Nas grandes crises, preocupamo-nos, sobretudo, com o controlo dos buracos orçamentais que fazem mossa no défice mas, também, com os custos das políticas e iniciativas legislativas que, com o tempo, se revelam erradas. Parece ser o caso da fatura da eletricidade e do modelo de política energética que lhe serve de suporte. Aos poucos, começa a fazer-se luz sobre os encargos suportados pelos 6 milhões de clientes da EDP e dos outros pequenos prestadores. E que, a partir do próximo ano, correm o risco de ver a sua fatura mensal crescer mais 30%, depois de terem acomodado, já a partir de 1 de setembro, uma subida do IVA de 6% para 23 por cento.
No final do ano passado, a Deco animou o debate em torno das tarifas da luz ao descodificar os extras que mensalmente são cobrados na fatura da energia mas que não estão relacionados com o consumo de eletricidade. Em cada euro pago mensalmente, 42 cêntimos destinam-se a suportar os chamados “custos de interesse económico geral” – que mais não são do que os custos para o consumidor do modelo regulatório de política energética nacional decidido nos últimos anos entre os sucessivos governos, o Parlamento e a ERSE, enquanto entidade reguladora, depois de ouvidos os operadores, entre os quais a EDP. Em 2011, estima-se que esses custos possam atingir 2,5 mil milhões de euros, o que equivale a um aumento de 30% em relação ao ano passado.

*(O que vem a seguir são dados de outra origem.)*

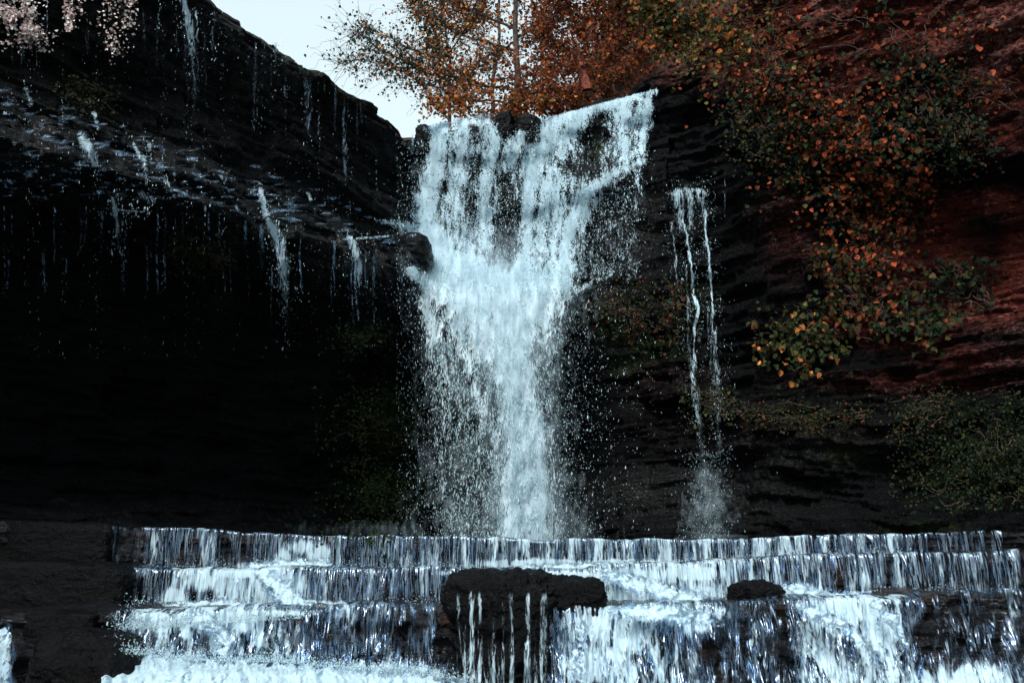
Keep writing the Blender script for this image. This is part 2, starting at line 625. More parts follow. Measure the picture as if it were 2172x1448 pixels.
# back wall behind the main fall
B_PLAN = [(-2.6, 20.9), (-1.6, 20.75), (0, 20.9), (1.5, 20.9), (2.7, 20.6), (3.6, 20.1)]
bp_l = ((.9, -1.6), (.8, -.2), (.5, .3), (.1, .8), (-.2, 2.2), (-.1, 4.0), (.4, 4.9), (1.0, 5.3), (1.1, 5.6), (.8, 6.0), (.45, 6.6), (.3, 7.4), (.25, 8.3), (.2, 8.8), (.05, 9.08), (-.4, 9.2), (-3, 9.3), (-14, 9.4))
bp_m = ((.9, -1.6), (.8, -.2), (.5, .3), (.1, .8), (-.2, 2.2), (-.1, 4.0), (.4, 4.6), (1.1, 5.0), (1.2, 5.3), (.9, 5.7), (.5, 6.5), (.35, 7.4), (.3, 8.4), (.25, 9.1), (.05, 9.4), (-.4, 9.5), (-3, 9.55), (-14, 9.6))
bp_h = bp_m[:13] + ((.25, 9.2), (.08, 9.48), (-.4, 9.55), (-3, 9.6), (-14, 9.6))
bp_r = ((.9, -1.6), (.8, -.2), (.5, .3), (.1, .8), (-.2, 2.2), (.0, 4.0), (.3, 4.8), (.45, 5.4), (.45, 6.0), (.5, 6.8), (.7, 7.6), (.75, 8.0), (.4, 8.5), (.35, 9.6), (.1, 10.05), (-.4, 10.2), (-3, 10.4), (-14, 10.8))
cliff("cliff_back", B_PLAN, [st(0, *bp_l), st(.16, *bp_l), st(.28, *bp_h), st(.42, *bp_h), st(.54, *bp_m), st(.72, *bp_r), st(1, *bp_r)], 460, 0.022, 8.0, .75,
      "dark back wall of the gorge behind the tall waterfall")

# right wall: banded red shale that leans out over the gorge and rises out of the picture
R_PLAN = [(2.75, 20.75), (3.4, 20.1), (5.4, 18.4), (7.5, 16.3), (9.3, 14.0), (11.0, 10.5), (12.0, 6.0), (12.6, 0), (13, -10)]
rp_a = ((1.0, -1.6), (.9, -.2), (.6, .4), (.2, .9), (.1, 2.2), (.05, 3.6), (.15, 4.8), (.2, 5.6), (.1, 6.4), (.3, 7.3), (.45, 8.0), (.35, 8.7), (.45, 9.5), (.2, 10.1), (-.3, 10.4), (-1.2, 11.0), (-3, 13), (-9, 20))
rp_b = ((1.3, -1.6), (1.2, -.1), (.9, .6), (.5, 1.1), (.35, 2.2), (.2, 3.4), (.1, 4.4), (.0, 5.4), (.1, 6.4), (.45, 7.3), (.75, 8.0), (.6, 8.7), (.8, 9.6), (.5, 10.4), (.4, 11.4), (-.4, 12.6), (-2, 15), (-8, 21))
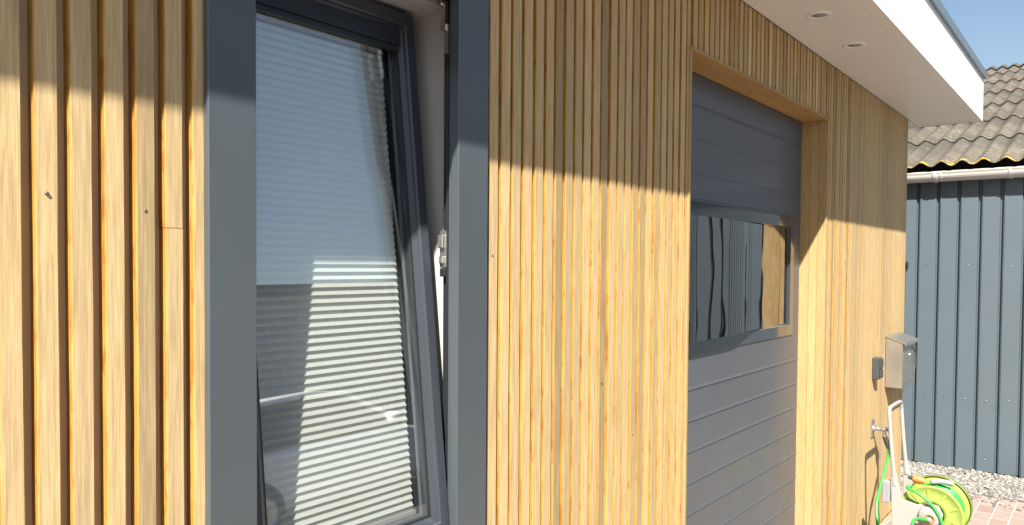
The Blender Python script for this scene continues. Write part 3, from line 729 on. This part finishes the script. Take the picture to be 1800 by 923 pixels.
for sy in (-1, 1):
    def side_pt(i): x = station(gt[i][0]); return (x, cyc+sy*(gt[i][2]+.008), gt[i][1]-.040)
    part(MB().tube([(station(.05), cyc+sy*.80, .95)]+[side_pt(i) for i in range(len(gt))][1:6]+[(station(.71), cyc+sy*.79, .95)], .038, 8), 'pillar', 'carpaint', CR)
    a = gt[3]; part(MB().tube([(station(.38), cyc+sy*.815, .93), (station(.37), cyc+sy*.62, 1.47)], .028, 8), 'pillar', 'blackgloss', CR)
    part(MB().bbox(station(.615), station(.615)+.12, min(cyc+sy*.86, cyc+sy*1.03), max(cyc+sy*.86, cyc+sy*1.03), .98, 1.11, .03), 'mirror', 'carpaint', CR)
    for t_ in (.34, .56): part(MB().bbox(station(t_)-.22, station(t_)-.04, min(cyc+sy*.875, cyc+sy*.92), max(cyc+sy*.875, cyc+sy*.92), .835, .86, .01), 'handle', 'carpaint', CR)
    for t_ in (.155, .81):
        x = station(t_); yw = cyc+sy*.80
        wh = part(MB().lathe([(-.10, .20), (-.10, .30), (-.08, .32), (.08, .32), (.10, .30), (.10, .20)], (x, yw, .32), 'y', 36), 'wheel', 'tyre', CR)
        rim_ = MB().lathe([(sy*.085, 0), (sy*.09, .07), (sy*.06, .10), (sy*.06, .17), (sy*.098, .20)], (x, yw, .32), 'y', 30).build('rim', 'steel'); rim_.parent = wh; rim_.location = (0,0,0)
    part(MB().bbox(station(.955), station(.985), min(cyc+sy*.42, cyc+sy*.68), max(cyc+sy*.42, cyc+sy*.68), .60, .70, .02), 'headlight', 'chrome', CR)
    part(MB().bbox(station(.0), station(.03), min(cyc+sy*.55, cyc+sy*.76), max(cyc+sy*.55, cyc+sy*.76), .72, .88, .02), 'tail_light', 'redlamp', CR)

NB = thing('opposite_house', 'grey brick flat-roofed house across the yard, mirrored in the window pane', 'house', (2, -12, 0))
nb = MB()
def wall_with_openings(mb, x0, x1, z1, ops, y0, y1):
    xs_ = sorted({x0, x1, *[o_[0] for o_ in ops], *[o_[1] for o_ in ops]})
    for a, b in zip(xs_, xs_[1:]):
        hit = [o_ for o_ in ops if o_[0] <= a and o_[1] >= b]
        if hit: 
            if hit[0][2] > 0: mb.box(a, b, y0, y1, 0, hit[0][2])
            mb.box(a, b, y0, y1, hit[0][3], z1)
        else: mb.box(a, b, y0, y1, 0, z1)
ops = [(-4, -2.6, .9, 2.2), (3.2, 4.1, 0, 2.15), (11.5, 13.5, .9, 2.2)]
wall_with_openings(nb, -7, 16, 3.45, ops, -11.3, -11.0); nb.box(-7, -6.7, -17, -11.3, 0, 3.45); nb.box(15.7, 16, -17, -11.3, 0, 3.45); nb.box(-7, 16, -17.3, -17, 0, 3.45)
part(nb, 'wall', 'greybrick', NB)
part(MB().box(-7.2, 16.2, -17.5, -10.85, 3.452, 3.62), 'roof', 'darkplastic', NB)
for x0, x1, z0, z1 in ops:
    if z0 > 0:
        f_ = part(MB().ring(x0, x1, z0, z1, .07, -11.12, -11.05), 'window', 'plasticwhite', NB)
        e = MB().box(x0+.07, x1-.07, -11.10, -11.085, z0+.07, z1-.07).build('pane', 'blackgloss'); e.parent = f_
    else: part(MB().bbox(x0+.01, x1-.01, -11.12, -11.07, 0.01, z1-.01, .01), 'door', 'darkplastic', NB)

Nessa análise às faturas da eletricidade, a Deco estimou em apenas 31% os custos de produção da energia que consumimos, e em 27% os encargos com as redes que a trazem até nossas casas. A componente mais pesada, que ascende a 42% do valor final, refere-se aos denominados “custos de interesse económico geral”, que incluem os apoios às energias renováveis e à cogeração, as rendas pagas aos municípios pela distribuição de energia aos consumidores domésticos, a amortização do défice tarifário acumulado, a subsidiação tarifária das regiões autónomas, os custos para a manutenção do equilíbrio contratual e os contratos de aquisição de energia (que garantem a saúde financeira das centrais de produção. desde a liberalização, designadamente, das barragens e da central de Sines da EDP). Na altura, a Deco concluiu que se o regulador reduzisse estes custos gerais em 10%, o preço da eletricidade poderia ter descido 5% em vez do aumento de 3,8% proposto pela ERSE. E avisava: “Se nada for feito, as más perspetivas serão agravadas, em 2012, com aumentos insuportáveis do ponto de vista social, muito provavelmente superiores a 10 por cento.” Quase um ano depois, a realidade superou o anúncio que então parecia apocalíptico.
Segundo o Diário Económico, o regulador poderá propor um agravamento de 30% das tarifas elétricas para 2012, de modo a refletir a subida dos preços dos combustíveis fósseis usados na produção mas, também, para anular os efeitos da subsidiação das tarifas, nos dois últimos anos, que contribuíram para um agravamento do défice tarifário para 1,8 mil milhões de euros, ao não refletirem o aumento dos custos que lhe estão associados. Em 2006, essa opção de política energética provocou a saída antecipada do anterior presidente da ERSE, que se demitiu ao ver recusada pelo ex-ministro Manuel Pinho a sua proposta de aumentar em 16% o preço da eletricidade.
O atual ministro da Economia, Álvaro Santos Pereira, prometeu estudar uma forma de evitar esta subida brutal das tarifas, provavelmente através da dilatação dos prazos para amortização de alguns dos custos que geram défice tarifário. Mas uma solução final terá provavelmente de ser debatida com os membros da troika, que se têm mostrado particularmente atentos a este défice.
Como se decompõe a fatura da luz
Os subsídios e as rendas pesam mais na conta da eletricidade do que a energia consumida
31% produção de energia e seu fornecimento
27% uso das redes e gestão do sistema elétrico
42% subsídios e rendas (apoios às renováveis, rendas aos municípios, garantia de preços à produção, etc.)
Conta mais pesada
A subida da taxa de IVA, de 6% para 23%, vai agravar a fatura média da eletricidade dos portugueses dos atuais 45 euros para 52,02 euros mensais, a partir de 1 de outubro. Se a tarifa aumentar mesmo 30% em 2012, o consumidor passará a desembolsar 67,64 euros, mais 22,64 euros por mês – quase 50% acima da última fatura mensal.